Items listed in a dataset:
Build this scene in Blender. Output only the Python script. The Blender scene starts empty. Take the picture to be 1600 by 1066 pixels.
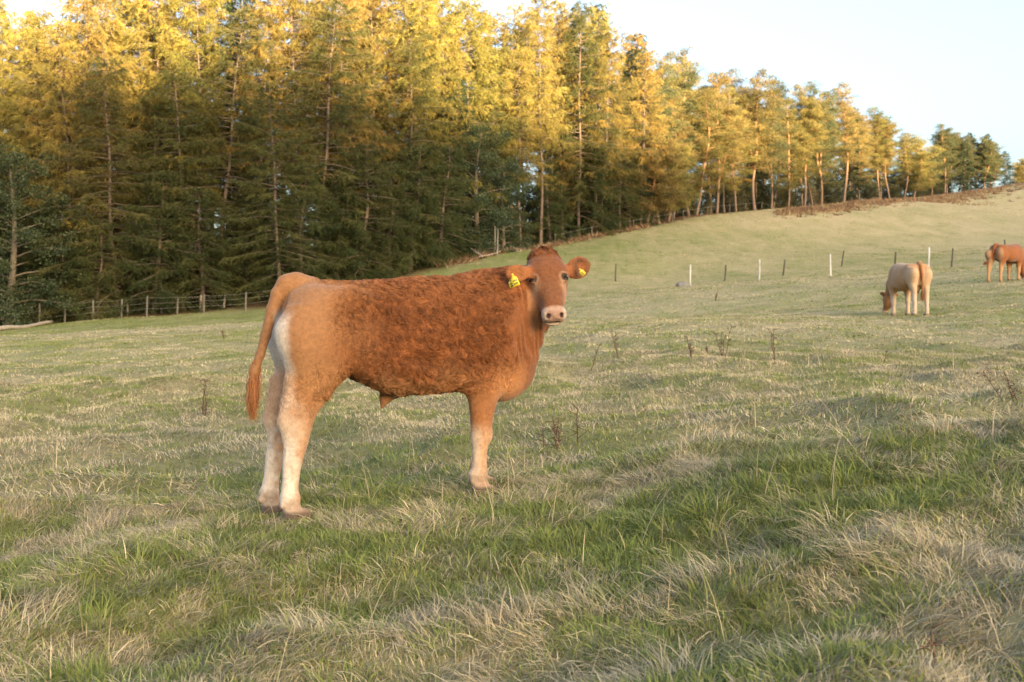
import bpy, math, random
import numpy as np
from mathutils import Vector, Matrix

random.seed(7)
RNG = np.random.default_rng(7)
SC = bpy.context.scene
COL = SC.collection

# ------------------------------------------------------------------ camera, sky, sun, exposure
F_PX, HZ, CAMZ = 1556.0, 465.0, 1.1          # focal length in photo pixels, horizon row, eye height


def at(u, v, d):
    """photo pixel + metres of depth -> world point (camera stands at the origin, looks along +Y)"""
    return np.array([(u - 800.0) / F_PX * d, d, CAMZ - (v - HZ) / F_PX * d])


cam_d = bpy.data.cameras.new('camera')
cam = bpy.data.objects.new('camera', cam_d)
COL.objects.link(cam)
cam.location = (0, 0, CAMZ)
cam.rotation_euler = (math.radians(90), 0, 0)
cam_d.sensor_width = 36.0
cam_d.lens = 36.0 * F_PX / 1600.0
cam_d.shift_y = -(533.0 - HZ) / 1600.0
cam_d.clip_start = 0.05
cam_d.clip_end = 3000
cam_d.dof.use_dof = True
cam_d.dof.focus_distance = 5.0
cam_d.dof.aperture_fstop = 5.0
SC.camera = cam

SUN_EL = 6.0                                  # degrees above the horizon
SUN_DIR = np.array([0.52, -0.854])            # towards the sun, on the ground plane (behind the camera, to its right)
SUN_DIR /= np.linalg.norm(SUN_DIR)
world = bpy.data.worlds.new('World')
SC.world = world
world.use_nodes = True
wn = world.node_tree
for n in list(wn.nodes):
    wn.nodes.remove(n)
sky = wn.nodes.new('ShaderNodeTexSky')
sky.sky_type = 'NISHITA'
sky.sun_disc = False
sky.sun_elevation = math.radians(SUN_EL)
sky.sun_rotation = math.atan2(SUN_DIR[0], SUN_DIR[1])
sky.altitude = 250
sky.air_density = 0.72
sky.dust_density = 7.8
sky.ozone_density = 0.95
bg = wn.nodes.new('ShaderNodeBackground')
bg.inputs['Strength'].default_value = 0.15
wo = wn.nodes.new('ShaderNodeOutputWorld')
wn.links.new(sky.outputs[0], bg.inputs[0])
wn.links.new(bg.outputs[0], wo.inputs[0])

sun_d = bpy.data.lights.new('sun', 'SUN')
sun_d.energy = 4.7
sun_d.angle = math.radians(0.55)
sun_d.color = (1.0, 0.75, 0.42)
sun = bpy.data.objects.new('sun', sun_d)
COL.objects.link(sun)
_e = math.radians(SUN_EL)
_to = Vector((SUN_DIR[0] * math.cos(_e), SUN_DIR[1] * math.cos(_e), math.sin(_e)))
sun.rotation_euler = _to.to_track_quat('Z', 'Y').to_euler()
sun.location = (30, -40, 60)

SC.view_settings.view_transform = 'Standard'
SC.view_settings.look = 'None'
SC.view_settings.gamma = 1.0
SC.view_settings.use_curve_mapping = False
SC.view_settings.exposure = 3.02
SC.render.engine = 'CYCLES'
SC.cycles.use_denoising = True
SC.cycles.denoising_input_passes = 'RGB_ALBEDO_NORMAL'
SC.cycles.max_bounces = 4
SC.cycles.diffuse_bounces = 2
SC.cycles.glossy_bounces = 2
SC.cycles.transmission_bounces = 2
SC.cycles.sample_clamp_indirect = 6.0
SC.cycles.use_light_tree = False
SC.cycles.use_adaptive_sampling = True
SC.cycles.adaptive_threshold = 0.01
SC.cycles_curves.shape = 'RIBBONS'


# ------------------------------------------------------------------ small helpers
def smooth(a, b, x):
    t = np.clip((np.asarray(x, float) - a) / (b - a), 0, 1)
    return t * t * (3 - 2 * t)


def _hash(i, j, k, seed):
    h = (i.astype(np.int64) * 374761393 + j.astype(np.int64) * 668265263 + k.astype(np.int64) * 2147483647 + seed * 1274126177) & 0xFFFFFFFF
    h = ((h ^ (h >> 13)) * 1274126177) & 0xFFFFFFFF
    h = ((h ^ (h >> 16)) * 2246822519) & 0xFFFFFFFF
    return ((h ^ (h >> 13)) & 0xFFFFFF) / float(0xFFFFFF)


def noise3(p, seed=0):
    """value noise in -1..1 at points p (N,3)"""
    p = np.asarray(p, float)
    f = np.floor(p)
    t = p - f
    t = t * t * (3 - 2 * t)
    i, j, k = f[:, 0], f[:, 1], f[:, 2]
    r = 0.0
    for a in (0, 1):
        wa = t[:, 0] if a else 1 - t[:, 0]
        for b in (0, 1):
            wb = t[:, 1] if b else 1 - t[:, 1]
            for c in (0, 1):
                wc = t[:, 2] if c else 1 - t[:, 2]
                r = r + wa * wb * wc * _hash(i + a, j + b, k + c, seed)
    return r * 2 - 1


def noise2(x, y, s, seed=0):
    x = np.asarray(x, float).ravel()
    y = np.asarray(y, float).ravel()
    return noise3(np.stack([x / s, y / s, np.full_like(x, 0.37)], 1), seed)


def mesh_from(name, verts, faces, mats=(), cols=None, smooth_shade=False, mat_idx=None, attrs=None, cname='col'):
    """faces: (M,3) or (M,4) int array, or a list of such arrays"""
    if not isinstance(faces, (list, tuple)):
        faces = [faces]
    faces = [np.asarray(f, np.int32) for f in faces if len(f)]
    me = bpy.data.meshes.new(name)
    verts = np.asarray(verts, np.float32)
    me.vertices.add(len(verts))
    me.vertices.foreach_set('co', verts.ravel())
    loops = np.concatenate([f.ravel() for f in faces])
    sizes = np.concatenate([np.full(len(f), f.shape[1], np.int32) for f in faces])
    starts = np.concatenate([[0], np.cumsum(sizes)[:-1]]).astype(np.int32)
    me.loops.add(len(loops))
    me.loops.foreach_set('vertex_index', loops)
    me.polygons.add(len(sizes))
    me.polygons.foreach_set('loop_start', starts)
    if mat_idx is not None:
        me.polygons.foreach_set('material_index', np.asarray(mat_idx, np.int32))
    me.update(calc_edges=True)
    if smooth_shade:
        me.polygons.foreach_set('use_smooth', np.ones(len(sizes), bool))
    for m in mats:
        me.materials.append(m)
    if cols is not None:
        a = me.attributes.new(cname, 'FLOAT_COLOR', 'POINT')
        c = np.ones((len(verts), 4), np.float32)
        c[:, :3] = cols
        a.data.foreach_set('color', c.ravel())
    for k, v in (attrs or {}).items():
        a = me.attributes.new(k, 'FLOAT', 'POINT')
        a.data.foreach_set('value', np.asarray(v, np.float32))
    return me


def obj(name, me, parent=None, loc=None):
    o = bpy.data.objects.new(name, me)
    COL.objects.link(o)
    if parent is not None:
        o.parent = parent
    if loc is not None:
        o.location = loc
    return o


def tag(o, label, cat, group=None):
    o['label'] = label
    o['category'] = cat
    if group:
        o['group'] = group
    return o


def empty(name, loc, rz=0.0):
    o = bpy.data.objects.new(name, None)
    COL.objects.link(o)
    o.location = loc
    o.rotation_euler = (0, 0, rz)
    return o


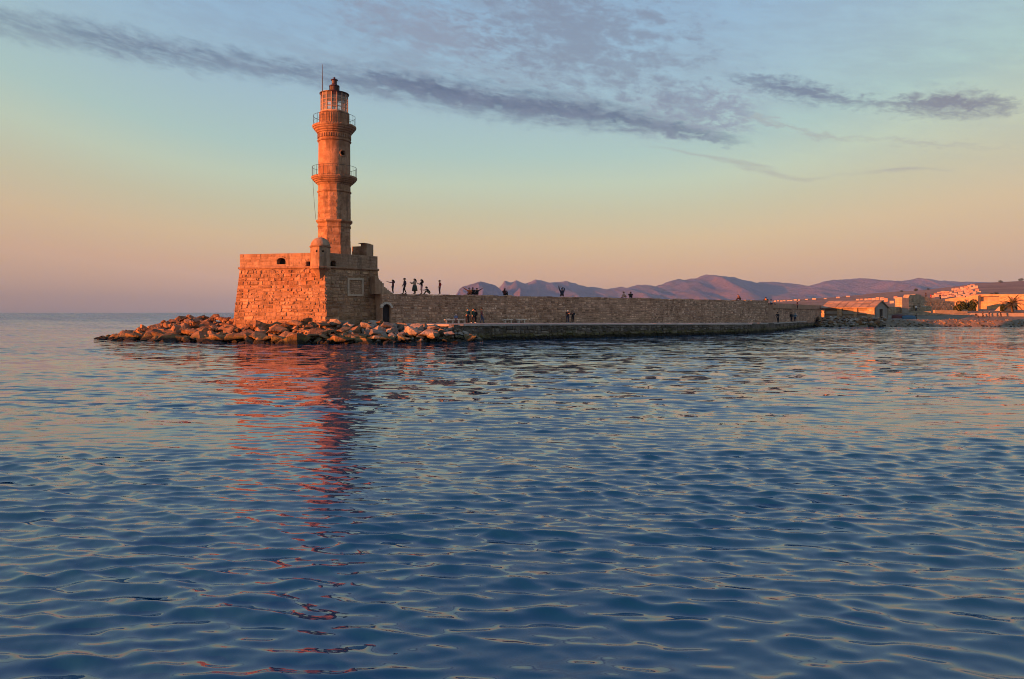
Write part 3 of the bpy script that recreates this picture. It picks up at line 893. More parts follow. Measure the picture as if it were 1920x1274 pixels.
# low wall pieces on the terrace, right of the tower
wp = W(660, 470, 91.5); wq = W(687.5, 470, 90.8)
e = (wq - wp); e.z = 0; L = e.length; e.normalize()
pz = ZY(484, 91)
o_ = Vector((wp.x, wp.y, pz))
zt = lambda py: ZY(py, 91) - pz
MB().plate([(0, 0), (L, 0), (L, zt(457.5)), (L * 0.6, zt(457.5)), (L * 0.6, zt(462)), (0, zt(462))], [], o_, e, (0, 0, 1), 1.6).build('upper_parapet', M_ASHLAR, fort)
lay(blocks(o_, o_ + e * L, o_ + e * L + Vector((0, 0, zt(462.3))), o_ + Vector((0, 0, zt(462.3))), course=(0.3, 0.4), length=(0.5, 0.9), depth=0.02, gap=0.012, rough=0.008, rr=rf), M_ASHLAR, fort, 0, rest='upper_parapet_stonework')
MB().box(o_ + e * (L * 0.8) + Vector((0, 0.5, zt(457.5) + 0.05)), (L * 0.405, 1.5, 0.07), math.atan2(e.y, e.x)).build('coping', M_ASHLAR, fort)

# sentry box on the corner
TC = Vector((-21.18, 81.75)); TR = 1.08
tur = MB().lathe(TC, [(0.12, 6.75), (0.35, 7.0), (0.5, 7.25), (0.86, 7.8), (1.02, 7.95), (1.14, 8.02), (1.16, 8.18), (TR, 8.26)], 8, R(-76.5 - 6.4), tint=0.6).build('sentry_box', M_TRIM, fort)
tur['label'] = 'domed eight sided sentry box on the corner of the bastion'
a0 = R(-75 - 6.4)
pts8 = [TC + Vector((math.cos(a0 + R(45) * k), math.sin(a0 + R(45) * k))) * TR for k in range(8)]
for k in range(8):
    p, q = v3(pts8[k], 8.26), v3(pts8[(k + 1) % 8], 8.26)
    e = (q - p); L = e.length; e.normalize()
    hole = []
    if k in (0, 7, 3, 4):
        fx_ = 0.5 if k != 7 else 0.62
        hole = [[(L * fx_ + 0.12 * math.cos(i * R(36)), 1.62 + 0.12 * math.sin(i * R(36))) for i in range(10)]]
    MB().plate([(0, 0), (L, 0), (L, 2.08), (0, 2.08)], hole, p, e, (0, 0, 1), 0.14, 0.6).build('sentry_wall', M_ASHLAR, tur)
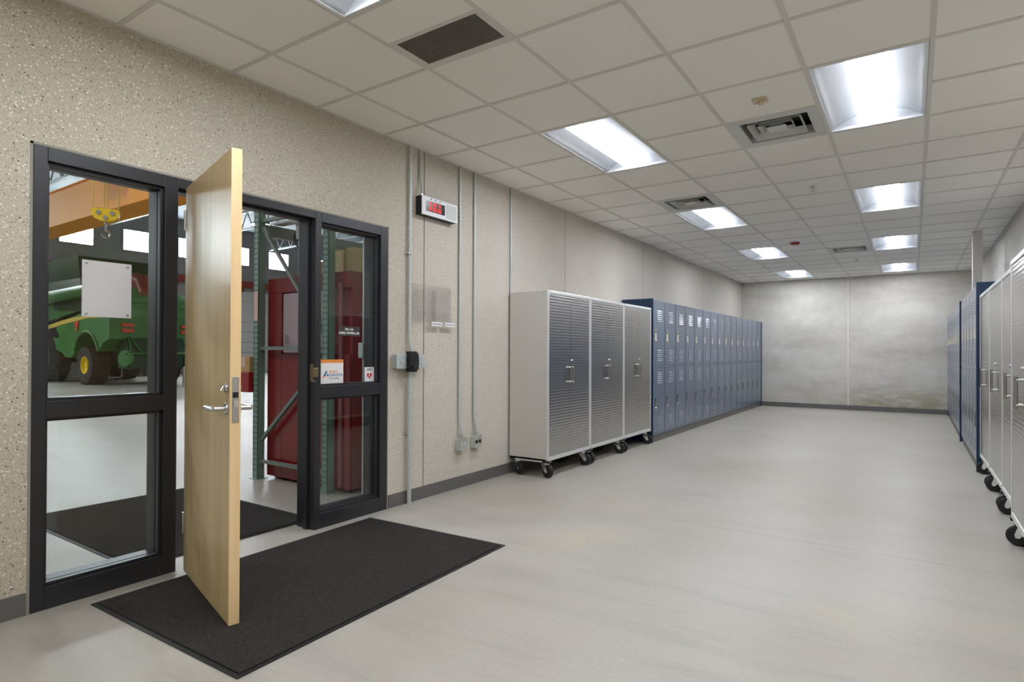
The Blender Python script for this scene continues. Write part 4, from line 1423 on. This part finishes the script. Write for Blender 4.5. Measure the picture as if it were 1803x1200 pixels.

* Written task:
Each line above that holds the string "Write" should be copied and shown.

* Correct answer:
Write part 3 of the bpy script that recreates this picture. It picks up at line 893. More parts follow. Measure the picture as if it were 1920x1274 pixels.
The Blender Python script for this scene continues. Write part 4, from line 1423 on. This part finishes the script. Write for Blender 4.5. Measure the picture as if it were 1803x1200 pixels.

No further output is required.